Avec plus de sérénité encore. Car j'ai encore plus conscience de mon niveau aujourd'hui. Avant, je le découvrais. Aujourd'hui, je sais qui je suis. Pour rappel, le champion olympique de Tokyo Hansle Parchment avait 33 ans (il en avait 31 en réalité). C'est bien beau le numéro 1, mais ne vous inquiétez pas : il y a encore des jambes.

De qui devez-vous vous méfier sur les années à venir ? Grant Holloway en premier lieu ?
C'est sans doute le plus grand hurdler du monde de tous les temps. Il a battu le record du monde en salle et est à un centième du record du monde en plein air. Il ne l'a pas encore battu, mais c'est sans doute le meilleur hurdler du monde qui n'ait jamais existé. Donc, oui, ce sera sûrement le plus grand adversaire pour moi.

Vous n'êtes pourtant pas du genre à qualifier l'un de vos adversaires comme « imbattable »...
En salle, Holloway est relativement imbattable. Après en plein air, c'est autre chose. En plein air, j'ai beaucoup plus de chance d'aller le chercher qu'en salle.
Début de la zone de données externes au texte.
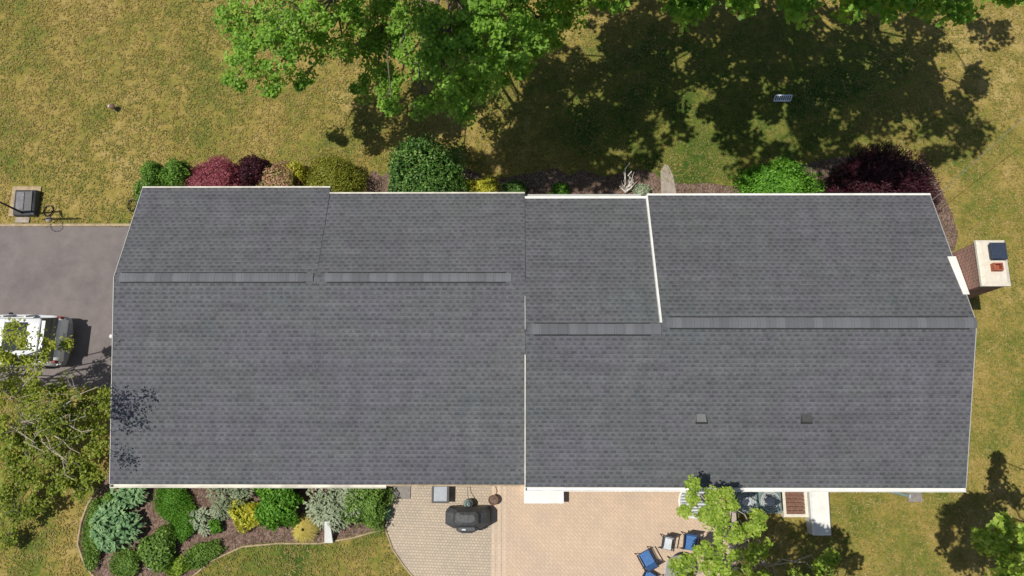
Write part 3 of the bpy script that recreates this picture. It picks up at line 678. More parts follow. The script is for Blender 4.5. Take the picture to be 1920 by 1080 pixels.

Vous n'avez pas été le seul à briller à Belgrade, puisque votre jeune compatriote Cyréna Samba-Mayela a remporté la médaille d'or chez les femmes. Que vous inspire sa performance ?
C'est vraiment du très lourd. C'est de la jeunesse hyper talentueuse. Les haies françaises ont connu beaucoup de championnes dans les années 80, avec Patricia Girard, Maryse Ewanje-Epee ou d'autres énormes hurdleuses encore, qui se tiraient la bourre. Après, ça a été aux hommes de se révéler avec Ladji ou encore d'autres générations. Et là, avec l'arrivée de Cyrena, il va y avoir un nouvel élan d'hurdleuses. Et ça fait du bien. Moi, champion du monde, ça fait dix ans que j'essaye de l'être, mais je n'ai jamais réussi à l'être. Je suis triple vice-champion du monde et j'ai eu une fois la médaille de bronze, mais je n'ai jamais été champion. Et là, Cyréna a frappé fort. Elle vient confirmer que la discipline à la barrière (sic), c'est un truc typiquement français.